Instruction = Print the data that follows exactly.

Data shown =
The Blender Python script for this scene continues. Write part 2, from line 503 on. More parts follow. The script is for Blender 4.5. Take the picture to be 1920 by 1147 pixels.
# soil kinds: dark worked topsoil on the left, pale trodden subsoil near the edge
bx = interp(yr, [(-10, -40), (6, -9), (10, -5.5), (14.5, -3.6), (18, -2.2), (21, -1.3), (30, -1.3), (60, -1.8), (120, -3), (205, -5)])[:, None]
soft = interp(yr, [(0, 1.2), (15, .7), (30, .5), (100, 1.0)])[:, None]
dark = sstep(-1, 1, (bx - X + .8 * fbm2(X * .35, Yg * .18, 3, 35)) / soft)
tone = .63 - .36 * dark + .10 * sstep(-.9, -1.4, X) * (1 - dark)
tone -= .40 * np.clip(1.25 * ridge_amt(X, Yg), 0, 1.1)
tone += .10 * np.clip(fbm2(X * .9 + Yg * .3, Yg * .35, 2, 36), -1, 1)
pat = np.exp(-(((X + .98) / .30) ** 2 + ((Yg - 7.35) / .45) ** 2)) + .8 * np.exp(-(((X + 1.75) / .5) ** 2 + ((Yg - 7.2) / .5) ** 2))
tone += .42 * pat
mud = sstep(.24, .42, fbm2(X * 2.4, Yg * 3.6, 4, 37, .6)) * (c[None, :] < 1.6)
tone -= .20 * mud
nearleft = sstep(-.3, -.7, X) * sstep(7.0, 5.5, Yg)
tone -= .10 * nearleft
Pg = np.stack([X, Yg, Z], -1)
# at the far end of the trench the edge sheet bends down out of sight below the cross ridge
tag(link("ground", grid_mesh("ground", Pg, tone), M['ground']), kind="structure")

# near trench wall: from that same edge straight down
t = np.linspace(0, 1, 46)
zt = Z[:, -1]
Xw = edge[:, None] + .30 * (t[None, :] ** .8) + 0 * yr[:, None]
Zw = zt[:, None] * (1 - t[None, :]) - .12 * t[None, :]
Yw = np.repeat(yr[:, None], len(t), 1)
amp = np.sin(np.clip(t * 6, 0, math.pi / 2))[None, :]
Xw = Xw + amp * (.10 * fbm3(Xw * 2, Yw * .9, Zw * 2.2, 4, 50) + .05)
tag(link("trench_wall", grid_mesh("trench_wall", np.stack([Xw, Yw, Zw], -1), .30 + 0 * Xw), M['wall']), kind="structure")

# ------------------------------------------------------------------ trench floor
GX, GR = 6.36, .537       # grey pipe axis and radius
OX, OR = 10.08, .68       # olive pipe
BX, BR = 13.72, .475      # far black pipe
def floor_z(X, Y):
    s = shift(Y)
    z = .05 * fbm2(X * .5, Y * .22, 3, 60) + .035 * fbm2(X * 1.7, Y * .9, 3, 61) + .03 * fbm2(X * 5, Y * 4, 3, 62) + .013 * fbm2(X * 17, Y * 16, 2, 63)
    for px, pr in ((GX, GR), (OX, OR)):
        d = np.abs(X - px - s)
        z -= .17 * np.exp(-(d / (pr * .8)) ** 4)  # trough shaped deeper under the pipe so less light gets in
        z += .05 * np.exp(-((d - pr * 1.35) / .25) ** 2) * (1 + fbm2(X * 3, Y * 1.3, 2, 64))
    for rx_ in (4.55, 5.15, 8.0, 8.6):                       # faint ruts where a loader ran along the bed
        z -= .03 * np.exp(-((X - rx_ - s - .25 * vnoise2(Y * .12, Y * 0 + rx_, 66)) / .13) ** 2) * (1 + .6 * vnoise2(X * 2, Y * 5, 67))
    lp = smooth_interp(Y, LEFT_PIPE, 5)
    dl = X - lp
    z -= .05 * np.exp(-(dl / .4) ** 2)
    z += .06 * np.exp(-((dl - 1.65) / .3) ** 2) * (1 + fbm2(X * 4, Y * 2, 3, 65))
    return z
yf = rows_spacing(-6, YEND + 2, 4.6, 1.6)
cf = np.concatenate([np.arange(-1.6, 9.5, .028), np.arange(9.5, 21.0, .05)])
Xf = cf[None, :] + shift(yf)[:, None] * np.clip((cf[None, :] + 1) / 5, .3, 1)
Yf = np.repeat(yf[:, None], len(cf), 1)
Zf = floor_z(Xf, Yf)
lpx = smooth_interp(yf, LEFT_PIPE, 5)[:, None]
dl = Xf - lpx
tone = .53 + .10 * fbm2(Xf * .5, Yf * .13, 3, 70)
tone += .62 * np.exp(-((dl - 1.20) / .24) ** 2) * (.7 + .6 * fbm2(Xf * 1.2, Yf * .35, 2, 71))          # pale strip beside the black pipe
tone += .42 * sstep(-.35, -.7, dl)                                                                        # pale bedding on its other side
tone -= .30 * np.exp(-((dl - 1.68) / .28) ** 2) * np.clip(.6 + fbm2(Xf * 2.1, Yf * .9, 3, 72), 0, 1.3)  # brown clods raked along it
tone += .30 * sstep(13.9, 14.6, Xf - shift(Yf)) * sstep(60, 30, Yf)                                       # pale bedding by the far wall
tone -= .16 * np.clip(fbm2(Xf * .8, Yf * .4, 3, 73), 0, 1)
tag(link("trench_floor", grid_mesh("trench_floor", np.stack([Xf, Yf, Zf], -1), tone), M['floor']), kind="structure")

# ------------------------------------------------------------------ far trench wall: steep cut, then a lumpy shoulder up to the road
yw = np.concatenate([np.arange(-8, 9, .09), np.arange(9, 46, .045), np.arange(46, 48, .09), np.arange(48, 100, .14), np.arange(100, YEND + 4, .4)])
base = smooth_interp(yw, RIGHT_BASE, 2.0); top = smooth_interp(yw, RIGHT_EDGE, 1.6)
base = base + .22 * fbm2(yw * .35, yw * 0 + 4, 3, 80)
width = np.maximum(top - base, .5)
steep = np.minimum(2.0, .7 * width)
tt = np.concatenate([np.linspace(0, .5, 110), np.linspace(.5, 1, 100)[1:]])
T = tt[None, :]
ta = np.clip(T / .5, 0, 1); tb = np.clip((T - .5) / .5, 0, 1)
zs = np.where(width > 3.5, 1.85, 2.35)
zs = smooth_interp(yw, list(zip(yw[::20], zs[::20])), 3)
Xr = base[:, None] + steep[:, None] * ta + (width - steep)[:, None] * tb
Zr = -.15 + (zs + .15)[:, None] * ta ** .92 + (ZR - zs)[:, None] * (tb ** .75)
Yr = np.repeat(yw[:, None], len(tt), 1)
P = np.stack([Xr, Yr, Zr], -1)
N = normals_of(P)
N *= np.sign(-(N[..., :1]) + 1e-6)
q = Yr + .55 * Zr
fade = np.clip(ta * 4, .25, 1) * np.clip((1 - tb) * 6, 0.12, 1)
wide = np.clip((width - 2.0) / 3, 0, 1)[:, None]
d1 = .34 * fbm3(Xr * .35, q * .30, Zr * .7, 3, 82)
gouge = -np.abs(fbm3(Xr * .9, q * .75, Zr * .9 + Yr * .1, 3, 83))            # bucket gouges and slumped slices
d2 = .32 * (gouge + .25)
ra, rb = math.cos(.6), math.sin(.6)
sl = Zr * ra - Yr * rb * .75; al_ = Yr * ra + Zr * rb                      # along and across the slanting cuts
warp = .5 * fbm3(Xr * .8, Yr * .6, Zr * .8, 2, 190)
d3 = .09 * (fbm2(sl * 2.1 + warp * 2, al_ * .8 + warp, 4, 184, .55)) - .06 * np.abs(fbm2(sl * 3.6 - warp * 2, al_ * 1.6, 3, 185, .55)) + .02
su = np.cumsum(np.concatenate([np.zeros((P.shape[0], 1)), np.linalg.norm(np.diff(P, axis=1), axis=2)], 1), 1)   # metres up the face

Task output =
The Blender Python script for this scene continues. Write part 2, from line 503 on. More parts follow. The script is for Blender 4.5. Take the picture to be 1920 by 1147 pixels.
# soil kinds: dark worked topsoil on the left, pale trodden subsoil near the edge
bx = interp(yr, [(-10, -40), (6, -9), (10, -5.5), (14.5, -3.6), (18, -2.2), (21, -1.3), (30, -1.3), (60, -1.8), (120, -3), (205, -5)])[:, None]
soft = interp(yr, [(0, 1.2), (15, .7), (30, .5), (100, 1.0)])[:, None]
dark = sstep(-1, 1, (bx - X + .8 * fbm2(X * .35, Yg * .18, 3, 35)) / soft)
tone = .63 - .36 * dark + .10 * sstep(-.9, -1.4, X) * (1 - dark)
tone -= .40 * np.clip(1.25 * ridge_amt(X, Yg), 0, 1.1)
tone += .10 * np.clip(fbm2(X * .9 + Yg * .3, Yg * .35, 2, 36), -1, 1)
pat = np.exp(-(((X + .98) / .30) ** 2 + ((Yg - 7.35) / .45) ** 2)) + .8 * np.exp(-(((X + 1.75) / .5) ** 2 + ((Yg - 7.2) / .5) ** 2))
tone += .42 * pat
mud = sstep(.24, .42, fbm2(X * 2.4, Yg * 3.6, 4, 37, .6)) * (c[None, :] < 1.6)
tone -= .20 * mud
nearleft = sstep(-.3, -.7, X) * sstep(7.0, 5.5, Yg)
tone -= .10 * nearleft
Pg = np.stack([X, Yg, Z], -1)
# at the far end of the trench the edge sheet bends down out of sight below the cross ridge
tag(link("ground", grid_mesh("ground", Pg, tone), M['ground']), kind="structure")

# near trench wall: from that same edge straight down
t = np.linspace(0, 1, 46)
zt = Z[:, -1]
Xw = edge[:, None] + .30 * (t[None, :] ** .8) + 0 * yr[:, None]
Zw = zt[:, None] * (1 - t[None, :]) - .12 * t[None, :]
Yw = np.repeat(yr[:, None], len(t), 1)
amp = np.sin(np.clip(t * 6, 0, math.pi / 2))[None, :]
Xw = Xw + amp * (.10 * fbm3(Xw * 2, Yw * .9, Zw * 2.2, 4, 50) + .05)
tag(link("trench_wall", grid_mesh("trench_wall", np.stack([Xw, Yw, Zw], -1), .30 + 0 * Xw), M['wall']), kind="structure")

# ------------------------------------------------------------------ trench floor
GX, GR = 6.36, .537       # grey pipe axis and radius
OX, OR = 10.08, .68       # olive pipe
BX, BR = 13.72, .475      # far black pipe
def floor_z(X, Y):
    s = shift(Y)
    z = .05 * fbm2(X * .5, Y * .22, 3, 60) + .035 * fbm2(X * 1.7, Y * .9, 3, 61) + .03 * fbm2(X * 5, Y * 4, 3, 62) + .013 * fbm2(X * 17, Y * 16, 2, 63)
    for px, pr in ((GX, GR), (OX, OR)):
        d = np.abs(X - px - s)
        z -= .17 * np.exp(-(d / (pr * .8)) ** 4)  # trough shaped deeper under the pipe so less light gets in
        z += .05 * np.exp(-((d - pr * 1.35) / .25) ** 2) * (1 + fbm2(X * 3, Y * 1.3, 2, 64))
    for rx_ in (4.55, 5.15, 8.0, 8.6):                       # faint ruts where a loader ran along the bed
        z -= .03 * np.exp(-((X - rx_ - s - .25 * vnoise2(Y * .12, Y * 0 + rx_, 66)) / .13) ** 2) * (1 + .6 * vnoise2(X * 2, Y * 5, 67))
    lp = smooth_interp(Y, LEFT_PIPE, 5)
    dl = X - lp
    z -= .05 * np.exp(-(dl / .4) ** 2)
    z += .06 * np.exp(-((dl - 1.65) / .3) ** 2) * (1 + fbm2(X * 4, Y * 2, 3, 65))
    return z
yf = rows_spacing(-6, YEND + 2, 4.6, 1.6)
cf = np.concatenate([np.arange(-1.6, 9.5, .028), np.arange(9.5, 21.0, .05)])
Xf = cf[None, :] + shift(yf)[:, None] * np.clip((cf[None, :] + 1) / 5, .3, 1)
Yf = np.repeat(yf[:, None], len(cf), 1)
Zf = floor_z(Xf, Yf)
lpx = smooth_interp(yf, LEFT_PIPE, 5)[:, None]
dl = Xf - lpx
tone = .53 + .10 * fbm2(Xf * .5, Yf * .13, 3, 70)
tone += .62 * np.exp(-((dl - 1.20) / .24) ** 2) * (.7 + .6 * fbm2(Xf * 1.2, Yf * .35, 2, 71))          # pale strip beside the black pipe
tone += .42 * sstep(-.35, -.7, dl)                                                                        # pale bedding on its other side
tone -= .30 * np.exp(-((dl - 1.68) / .28) ** 2) * np.clip(.6 + fbm2(Xf * 2.1, Yf * .9, 3, 72), 0, 1.3)  # brown clods raked along it
tone += .30 * sstep(13.9, 14.6, Xf - shift(Yf)) * sstep(60, 30, Yf)                                       # pale bedding by the far wall
tone -= .16 * np.clip(fbm2(Xf * .8, Yf * .4, 3, 73), 0, 1)
tag(link("trench_floor", grid_mesh("trench_floor", np.stack([Xf, Yf, Zf], -1), tone), M['floor']), kind="structure")

# ------------------------------------------------------------------ far trench wall: steep cut, then a lumpy shoulder up to the road
yw = np.concatenate([np.arange(-8, 9, .09), np.arange(9, 46, .045), np.arange(46, 48, .09), np.arange(48, 100, .14), np.arange(100, YEND + 4, .4)])
base = smooth_interp(yw, RIGHT_BASE, 2.0); top = smooth_interp(yw, RIGHT_EDGE, 1.6)
base = base + .22 * fbm2(yw * .35, yw * 0 + 4, 3, 80)
width = np.maximum(top - base, .5)
steep = np.minimum(2.0, .7 * width)
tt = np.concatenate([np.linspace(0, .5, 110), np.linspace(.5, 1, 100)[1:]])
T = tt[None, :]
ta = np.clip(T / .5, 0, 1); tb = np.clip((T - .5) / .5, 0, 1)
zs = np.where(width > 3.5, 1.85, 2.35)
zs = smooth_interp(yw, list(zip(yw[::20], zs[::20])), 3)
Xr = base[:, None] + steep[:, None] * ta + (width - steep)[:, None] * tb
Zr = -.15 + (zs + .15)[:, None] * ta ** .92 + (ZR - zs)[:, None] * (tb ** .75)
Yr = np.repeat(yw[:, None], len(tt), 1)
P = np.stack([Xr, Yr, Zr], -1)
N = normals_of(P)
N *= np.sign(-(N[..., :1]) + 1e-6)
q = Yr + .55 * Zr
fade = np.clip(ta * 4, .25, 1) * np.clip((1 - tb) * 6, 0.12, 1)
wide = np.clip((width - 2.0) / 3, 0, 1)[:, None]
d1 = .34 * fbm3(Xr * .35, q * .30, Zr * .7, 3, 82)
gouge = -np.abs(fbm3(Xr * .9, q * .75, Zr * .9 + Yr * .1, 3, 83))            # bucket gouges and slumped slices
d2 = .32 * (gouge + .25)
ra, rb = math.cos(.6), math.sin(.6)
sl = Zr * ra - Yr * rb * .75; al_ = Yr * ra + Zr * rb                      # along and across the slanting cuts
warp = .5 * fbm3(Xr * .8, Yr * .6, Zr * .8, 2, 190)
d3 = .09 * (fbm2(sl * 2.1 + warp * 2, al_ * .8 + warp, 4, 184, .55)) - .06 * np.abs(fbm2(sl * 3.6 - warp * 2, al_ * 1.6, 3, 185, .55)) + .02
su = np.cumsum(np.concatenate([np.zeros((P.shape[0], 1)), np.linalg.norm(np.diff(P, axis=1), axis=2)], 1), 1)   # metres up the face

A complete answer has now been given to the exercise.